In Making of a Great Power (Chs 22-3) reference was made to the voracious appetite of the reading public in post-Revolution England: and in particular to its taste for political propaganda and for religious controversy. Without this appetite and the ceaseless effusions of those who fed it it is hard to believe that the strife of parties, whether in church or state, would have been so passionate and abandoned, or its influence so pervasive, from the Exclusion period down to the 1720s. It is unlikely, too, that in the next decade opposition to the Walpole regime could have been whipped up so effectively (Ch. 5); that extra-parliamentary political life would have grown rather than declined in vigour after the great age of party conflict was over (Chs. 3,21), or that violent popular passions could have been so readily aroused at street level over such matters as Excise, the Jew Bill or Catholic relief (Ch. 12). With these things in mind two very material questions suggest themselves. How large, roughly, was this English reading public? And what educational provision existed in the later seventeenth and eighteenth centuries for creating it and, subsequently, preparing its members for the diverse roles they would ultimately play in society and the economy?
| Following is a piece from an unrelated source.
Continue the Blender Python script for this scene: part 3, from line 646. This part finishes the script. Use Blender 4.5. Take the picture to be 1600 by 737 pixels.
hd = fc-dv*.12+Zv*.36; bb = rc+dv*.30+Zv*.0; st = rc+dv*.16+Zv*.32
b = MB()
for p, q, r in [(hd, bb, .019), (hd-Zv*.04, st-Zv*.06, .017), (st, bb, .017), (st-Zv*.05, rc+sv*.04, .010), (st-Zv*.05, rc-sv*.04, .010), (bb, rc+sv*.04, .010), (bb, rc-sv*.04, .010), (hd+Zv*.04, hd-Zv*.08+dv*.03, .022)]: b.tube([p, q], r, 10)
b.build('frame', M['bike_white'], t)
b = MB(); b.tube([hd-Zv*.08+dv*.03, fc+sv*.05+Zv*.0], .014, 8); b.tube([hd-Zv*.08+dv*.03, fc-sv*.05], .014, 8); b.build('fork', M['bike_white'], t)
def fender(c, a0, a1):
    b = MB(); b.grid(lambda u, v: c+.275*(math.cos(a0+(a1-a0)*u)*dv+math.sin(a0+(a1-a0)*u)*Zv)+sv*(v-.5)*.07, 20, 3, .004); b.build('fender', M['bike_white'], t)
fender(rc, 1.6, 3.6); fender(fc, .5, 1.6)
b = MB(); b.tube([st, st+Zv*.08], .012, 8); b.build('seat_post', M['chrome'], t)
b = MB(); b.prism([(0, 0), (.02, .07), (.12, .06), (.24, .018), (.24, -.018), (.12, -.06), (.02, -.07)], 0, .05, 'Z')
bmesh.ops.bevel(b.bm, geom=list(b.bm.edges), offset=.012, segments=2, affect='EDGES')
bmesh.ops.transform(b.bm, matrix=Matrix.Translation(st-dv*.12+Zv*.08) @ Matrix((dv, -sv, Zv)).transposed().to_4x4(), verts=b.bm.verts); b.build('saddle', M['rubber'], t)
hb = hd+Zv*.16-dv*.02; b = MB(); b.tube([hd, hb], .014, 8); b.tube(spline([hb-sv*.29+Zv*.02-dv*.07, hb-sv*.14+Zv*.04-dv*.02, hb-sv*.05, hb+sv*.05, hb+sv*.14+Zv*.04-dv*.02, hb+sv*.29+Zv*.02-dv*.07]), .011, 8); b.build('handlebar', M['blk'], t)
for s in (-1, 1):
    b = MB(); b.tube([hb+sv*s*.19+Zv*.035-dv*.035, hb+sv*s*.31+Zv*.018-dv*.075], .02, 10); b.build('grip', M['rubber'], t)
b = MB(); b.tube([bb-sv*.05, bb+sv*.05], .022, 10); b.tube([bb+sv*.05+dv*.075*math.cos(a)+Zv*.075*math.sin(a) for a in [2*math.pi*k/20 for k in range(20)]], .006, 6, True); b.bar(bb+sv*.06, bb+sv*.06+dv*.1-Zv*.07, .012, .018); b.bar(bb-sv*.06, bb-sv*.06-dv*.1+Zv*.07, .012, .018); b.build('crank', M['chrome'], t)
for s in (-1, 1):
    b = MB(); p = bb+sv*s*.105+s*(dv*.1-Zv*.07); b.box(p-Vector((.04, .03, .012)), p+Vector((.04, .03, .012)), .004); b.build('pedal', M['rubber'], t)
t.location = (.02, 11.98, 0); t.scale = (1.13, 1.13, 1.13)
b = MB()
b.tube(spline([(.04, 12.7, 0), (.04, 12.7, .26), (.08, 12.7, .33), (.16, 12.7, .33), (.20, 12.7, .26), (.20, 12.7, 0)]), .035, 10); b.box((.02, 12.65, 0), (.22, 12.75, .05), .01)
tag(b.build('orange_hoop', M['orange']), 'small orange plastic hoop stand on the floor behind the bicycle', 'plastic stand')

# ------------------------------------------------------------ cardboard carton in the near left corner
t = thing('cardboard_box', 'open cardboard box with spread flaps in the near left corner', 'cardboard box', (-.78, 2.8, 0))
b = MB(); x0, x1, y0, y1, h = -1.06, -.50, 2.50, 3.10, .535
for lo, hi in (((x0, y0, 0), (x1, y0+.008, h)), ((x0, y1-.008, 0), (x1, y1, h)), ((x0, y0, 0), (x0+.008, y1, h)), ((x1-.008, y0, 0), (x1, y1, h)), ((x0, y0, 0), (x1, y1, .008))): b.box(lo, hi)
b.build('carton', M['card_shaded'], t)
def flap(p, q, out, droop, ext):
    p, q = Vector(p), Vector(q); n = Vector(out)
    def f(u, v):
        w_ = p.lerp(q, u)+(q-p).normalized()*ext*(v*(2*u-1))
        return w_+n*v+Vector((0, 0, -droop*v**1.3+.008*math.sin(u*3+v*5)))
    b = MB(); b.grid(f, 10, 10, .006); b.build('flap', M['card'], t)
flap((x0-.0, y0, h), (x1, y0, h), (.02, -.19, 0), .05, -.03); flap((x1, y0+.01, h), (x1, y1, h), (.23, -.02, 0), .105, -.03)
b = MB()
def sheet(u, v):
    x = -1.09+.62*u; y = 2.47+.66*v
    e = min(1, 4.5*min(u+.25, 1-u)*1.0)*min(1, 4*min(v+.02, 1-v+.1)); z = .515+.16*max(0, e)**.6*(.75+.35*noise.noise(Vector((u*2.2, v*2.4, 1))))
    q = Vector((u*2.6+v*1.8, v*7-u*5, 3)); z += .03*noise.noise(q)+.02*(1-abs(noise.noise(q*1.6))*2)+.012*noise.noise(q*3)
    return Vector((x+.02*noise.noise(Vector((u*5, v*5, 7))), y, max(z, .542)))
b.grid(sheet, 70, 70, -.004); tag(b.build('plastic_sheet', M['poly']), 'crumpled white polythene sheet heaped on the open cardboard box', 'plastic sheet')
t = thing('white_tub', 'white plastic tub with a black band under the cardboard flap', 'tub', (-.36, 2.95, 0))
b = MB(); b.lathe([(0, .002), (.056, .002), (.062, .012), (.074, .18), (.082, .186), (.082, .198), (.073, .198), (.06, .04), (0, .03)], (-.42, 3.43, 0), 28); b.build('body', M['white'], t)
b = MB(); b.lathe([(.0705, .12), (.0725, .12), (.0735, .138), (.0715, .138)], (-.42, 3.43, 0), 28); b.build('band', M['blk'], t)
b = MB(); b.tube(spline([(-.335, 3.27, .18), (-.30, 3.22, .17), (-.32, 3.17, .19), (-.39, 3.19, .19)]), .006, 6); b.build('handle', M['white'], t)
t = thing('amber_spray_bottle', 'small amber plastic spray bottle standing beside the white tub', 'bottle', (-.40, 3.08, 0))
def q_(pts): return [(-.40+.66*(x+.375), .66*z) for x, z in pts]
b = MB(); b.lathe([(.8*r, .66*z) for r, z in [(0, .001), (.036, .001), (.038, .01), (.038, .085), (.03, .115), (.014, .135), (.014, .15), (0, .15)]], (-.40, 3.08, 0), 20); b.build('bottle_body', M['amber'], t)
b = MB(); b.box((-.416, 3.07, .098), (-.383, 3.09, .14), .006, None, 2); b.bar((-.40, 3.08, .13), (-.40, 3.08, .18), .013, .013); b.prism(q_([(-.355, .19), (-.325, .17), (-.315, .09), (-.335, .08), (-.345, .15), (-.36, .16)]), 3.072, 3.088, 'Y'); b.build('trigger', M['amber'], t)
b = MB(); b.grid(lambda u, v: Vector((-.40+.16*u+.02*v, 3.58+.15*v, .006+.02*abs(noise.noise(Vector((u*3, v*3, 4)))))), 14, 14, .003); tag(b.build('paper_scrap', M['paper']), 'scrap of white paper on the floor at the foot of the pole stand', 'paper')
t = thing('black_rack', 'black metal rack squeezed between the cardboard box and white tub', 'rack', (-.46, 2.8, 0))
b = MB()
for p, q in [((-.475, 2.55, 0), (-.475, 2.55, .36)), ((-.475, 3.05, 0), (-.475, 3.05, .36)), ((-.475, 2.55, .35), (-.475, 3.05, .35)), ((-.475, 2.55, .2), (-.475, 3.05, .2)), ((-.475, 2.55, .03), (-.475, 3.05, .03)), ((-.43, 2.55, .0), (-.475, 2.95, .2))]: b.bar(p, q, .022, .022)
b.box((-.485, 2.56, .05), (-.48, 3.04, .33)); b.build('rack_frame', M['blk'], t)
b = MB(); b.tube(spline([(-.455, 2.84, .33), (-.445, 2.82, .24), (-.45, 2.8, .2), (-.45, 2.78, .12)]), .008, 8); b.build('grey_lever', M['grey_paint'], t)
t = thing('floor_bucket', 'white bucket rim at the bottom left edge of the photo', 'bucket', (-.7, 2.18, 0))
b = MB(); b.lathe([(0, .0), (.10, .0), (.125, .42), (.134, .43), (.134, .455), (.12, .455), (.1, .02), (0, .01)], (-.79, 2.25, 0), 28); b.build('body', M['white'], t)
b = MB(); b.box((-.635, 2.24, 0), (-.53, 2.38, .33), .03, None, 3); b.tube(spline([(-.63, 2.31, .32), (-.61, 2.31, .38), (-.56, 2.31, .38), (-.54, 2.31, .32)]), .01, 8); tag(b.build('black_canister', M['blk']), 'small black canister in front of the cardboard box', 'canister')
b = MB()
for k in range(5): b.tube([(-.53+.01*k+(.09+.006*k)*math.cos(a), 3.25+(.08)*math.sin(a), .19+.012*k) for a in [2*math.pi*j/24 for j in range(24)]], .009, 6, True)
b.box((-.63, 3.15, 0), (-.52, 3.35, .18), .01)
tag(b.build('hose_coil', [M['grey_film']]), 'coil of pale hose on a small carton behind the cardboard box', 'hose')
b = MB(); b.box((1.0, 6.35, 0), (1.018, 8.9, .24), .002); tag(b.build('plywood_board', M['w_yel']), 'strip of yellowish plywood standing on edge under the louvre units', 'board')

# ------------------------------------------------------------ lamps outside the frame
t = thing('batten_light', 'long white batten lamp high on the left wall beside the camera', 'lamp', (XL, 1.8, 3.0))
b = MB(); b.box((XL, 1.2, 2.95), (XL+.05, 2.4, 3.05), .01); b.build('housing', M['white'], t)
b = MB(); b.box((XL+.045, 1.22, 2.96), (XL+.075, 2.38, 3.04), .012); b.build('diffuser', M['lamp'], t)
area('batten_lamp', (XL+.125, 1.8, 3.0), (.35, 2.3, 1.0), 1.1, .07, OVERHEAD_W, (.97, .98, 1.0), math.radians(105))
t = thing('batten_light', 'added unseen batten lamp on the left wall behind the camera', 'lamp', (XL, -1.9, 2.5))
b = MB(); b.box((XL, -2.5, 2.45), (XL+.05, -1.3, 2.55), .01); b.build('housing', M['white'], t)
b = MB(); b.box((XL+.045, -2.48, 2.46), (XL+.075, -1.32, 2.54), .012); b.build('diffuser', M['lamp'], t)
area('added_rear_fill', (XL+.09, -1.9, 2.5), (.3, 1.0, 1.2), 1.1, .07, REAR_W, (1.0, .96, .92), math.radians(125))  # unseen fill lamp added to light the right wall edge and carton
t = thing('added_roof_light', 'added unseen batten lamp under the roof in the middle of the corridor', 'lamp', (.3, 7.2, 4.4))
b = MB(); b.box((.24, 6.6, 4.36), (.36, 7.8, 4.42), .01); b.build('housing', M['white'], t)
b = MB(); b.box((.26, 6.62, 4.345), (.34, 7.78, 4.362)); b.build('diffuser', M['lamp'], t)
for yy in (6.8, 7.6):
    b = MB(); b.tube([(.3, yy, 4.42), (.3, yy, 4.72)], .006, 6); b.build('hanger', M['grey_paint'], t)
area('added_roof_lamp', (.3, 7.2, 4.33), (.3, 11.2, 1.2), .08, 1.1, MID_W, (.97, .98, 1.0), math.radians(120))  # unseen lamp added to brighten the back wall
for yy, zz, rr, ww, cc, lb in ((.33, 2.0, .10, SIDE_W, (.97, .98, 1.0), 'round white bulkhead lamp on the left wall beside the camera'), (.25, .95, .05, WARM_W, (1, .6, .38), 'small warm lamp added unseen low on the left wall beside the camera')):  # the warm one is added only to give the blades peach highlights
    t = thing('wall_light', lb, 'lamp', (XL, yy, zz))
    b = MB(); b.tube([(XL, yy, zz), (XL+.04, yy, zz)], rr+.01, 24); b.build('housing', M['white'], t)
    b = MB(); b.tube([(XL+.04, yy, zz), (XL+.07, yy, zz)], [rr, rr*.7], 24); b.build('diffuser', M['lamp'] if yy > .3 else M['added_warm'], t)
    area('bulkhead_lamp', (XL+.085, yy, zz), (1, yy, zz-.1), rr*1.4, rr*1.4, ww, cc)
From these questions a natural next step is to consider briefly those who wrote for this public, and the growth and influence of the press and publishing trade which enabled the writers to communicate with it. It was not, of course, only news, information, comment and propaganda which they purveyed. As weIl as aiming to inform and proselytise for political or religious ends, they also communicated ideas, at greater depth, or they sought either to entertain or instruct their public - themes to which the next chapter will return.